“Bien por Pablo Larrain y bien por el cine chileno”.
Pablo Larraín ha demostrado tener la osadía y el talento visual para desnudar, en sus trabajos fílmicos, el alma segregadora, clasista y violenta que poseemos los chilenos. Una película generosa en símbolos, que sin duda nos refleja y nos sintetiza como sociedad y nos da un lugar en el penumbroso, frio y desolador claustro escenográfico en el que sitúa la acción y a sus personajes. Al visionar este filme y palpar la valentía y el novedoso punto de vista que nos entrega frente al tema iglesia… abusos… culpas… y pastores descarriados, vemos sin duda, que este notable ejercicio fílmico habla de que en Chile algunas golondrinas sí hacen verano al menos en el vasto terreno del cinematográfico local.
El Club es una película dolorosa, desoladora, triste e iluminada de inicio a fin.
Cinco sacerdotes una monja, un perro galgo una vieja casona y un indigente, enmarcados por un entorno costero rural, gélido y azuloso. “Nos levantamos y rezamos. Después tomamos el desayuno. Celebramos la misa al mediodía. Comemos a la una. Luego cantamos. A continuación tenemos tiempo libre. Rezamos el rosario a las ocho y media hora después cenamos”, comenta en paz y tranquila la monja que ordena, regenta y lava incesantemente con una escoba las culpas de la casa en la que viven escondidos del mundo y de sí mismos un grupo de sacerdotes. Solo importa la puntualidad, el orden y la absoluta normalidad para que así transite de forma subterránea el más triste y repulsivo de los horrores. La santa iglesia (madre de sus súbditos que, por tanto, además son hijos) los tiene ahí ocultos, limitados a estar no existir solo estar.
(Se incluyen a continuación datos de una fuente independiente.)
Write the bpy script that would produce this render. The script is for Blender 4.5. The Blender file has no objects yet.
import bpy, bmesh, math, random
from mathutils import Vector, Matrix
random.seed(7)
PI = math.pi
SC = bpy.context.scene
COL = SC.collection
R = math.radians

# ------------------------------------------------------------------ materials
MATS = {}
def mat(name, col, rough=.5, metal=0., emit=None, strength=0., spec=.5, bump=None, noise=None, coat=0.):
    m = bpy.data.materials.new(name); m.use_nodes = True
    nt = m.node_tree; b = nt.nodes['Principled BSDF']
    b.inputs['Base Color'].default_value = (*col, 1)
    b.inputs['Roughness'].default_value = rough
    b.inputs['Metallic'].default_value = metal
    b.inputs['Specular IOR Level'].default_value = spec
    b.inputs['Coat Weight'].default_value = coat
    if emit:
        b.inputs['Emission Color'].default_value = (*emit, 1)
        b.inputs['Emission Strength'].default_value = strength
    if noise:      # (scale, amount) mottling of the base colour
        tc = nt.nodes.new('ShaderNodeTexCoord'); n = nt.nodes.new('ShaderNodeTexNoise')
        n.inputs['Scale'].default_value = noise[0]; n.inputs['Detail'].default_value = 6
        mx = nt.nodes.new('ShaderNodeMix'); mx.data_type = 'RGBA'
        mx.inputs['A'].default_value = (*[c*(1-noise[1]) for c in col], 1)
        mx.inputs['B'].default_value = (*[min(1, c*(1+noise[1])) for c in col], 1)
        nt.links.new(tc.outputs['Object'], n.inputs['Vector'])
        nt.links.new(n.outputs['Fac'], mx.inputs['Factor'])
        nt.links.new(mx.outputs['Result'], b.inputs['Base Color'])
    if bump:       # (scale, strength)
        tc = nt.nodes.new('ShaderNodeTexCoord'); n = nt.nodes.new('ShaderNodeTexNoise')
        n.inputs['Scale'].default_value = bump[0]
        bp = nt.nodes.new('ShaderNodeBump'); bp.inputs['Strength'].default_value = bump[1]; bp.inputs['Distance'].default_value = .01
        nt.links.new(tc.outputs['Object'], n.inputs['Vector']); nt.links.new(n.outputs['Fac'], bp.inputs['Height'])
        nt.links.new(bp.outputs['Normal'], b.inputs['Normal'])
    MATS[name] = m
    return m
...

Pero no todo es la mediática pederastia; a su lado, un capellán militar paga por su silencio ante tanta aberración durante la dictadura; otro se esconde por haber robado niños recién nacidos de manos de sus madres; otro cura que muestra su cordura extraviada en medio de balbuceos y otro que carga con su homosexualidad no aceptada, y la última, la monja de piel prístina y voz calma, simplemente paga por obligación. Si todo no fuera tan trágico, podría estar frente a una comedia.
Hasta que un día aparecen por la casa dos sujetos extraños: una víctima enajenada y lacerada de cuerpo y alma por los actos impuros de un sacerdote pederasta y el emisario de las nuevas jerarquías eclesiásticas dispuestas a acabar de raíz con el problema. “La institución no puede permitirse albergar en su seno a gente incapaz de arrepentimiento”, dice en sottovoce el docto sacerdote psicólogo educado en Europa.
Como ya hiciera en ‘Post mortem’, por ejemplo, donde la dictadura de Pinochet era contemplada desde la fría y aséptica sala de una morgue, Larraín sabe transformar las situaciones más domesticas y rutinarias en inquietantes y tensos símbolos que amalgaman mentes fisuradas con justificaciones bíblicas siempre amenazadas por la tentación del melodrama.
Pablo demuestra una dirección solida en lo actoral y estético y nos lleva a navegar por las aguas mansas, turbias y turbulentas del dolor humano. La referencia a casos reales que han estado en la tapete noticioso nos entrega el ancla a tierra necesaria para conectar este mágico y desolador retrato escenográfico con la severa realidad.
Un filme laberíntico y complejo, desagradable, perturbador, terrorífico y hostil… como debe serlo todo filme de carácter autoral, que se mueve con maestría en una nebulosa zona moral, como el drama que explica. En esa zona donde todas las ovejas y los pastores, por puros que parezcan, acaban teñidos de negro.
El Club es un film simbólico en varios aspectos, a ratos nos parece estar recorriendo el infierno, tal vez el de Dante, y es que la Iglesia en Chile, como me comentó un amigo, es variada, de todo hay en esta viña y tiene razón, pero a esta alturas, debido a sus errores, a nadie le importa demasiado, salvo por el pornográfico morbo tan chileno, de querer ver despeñarse las instituciones debido a sus propios errores. Asistamos a la arena a ver como los gladiadores destrozan a unos tribunos.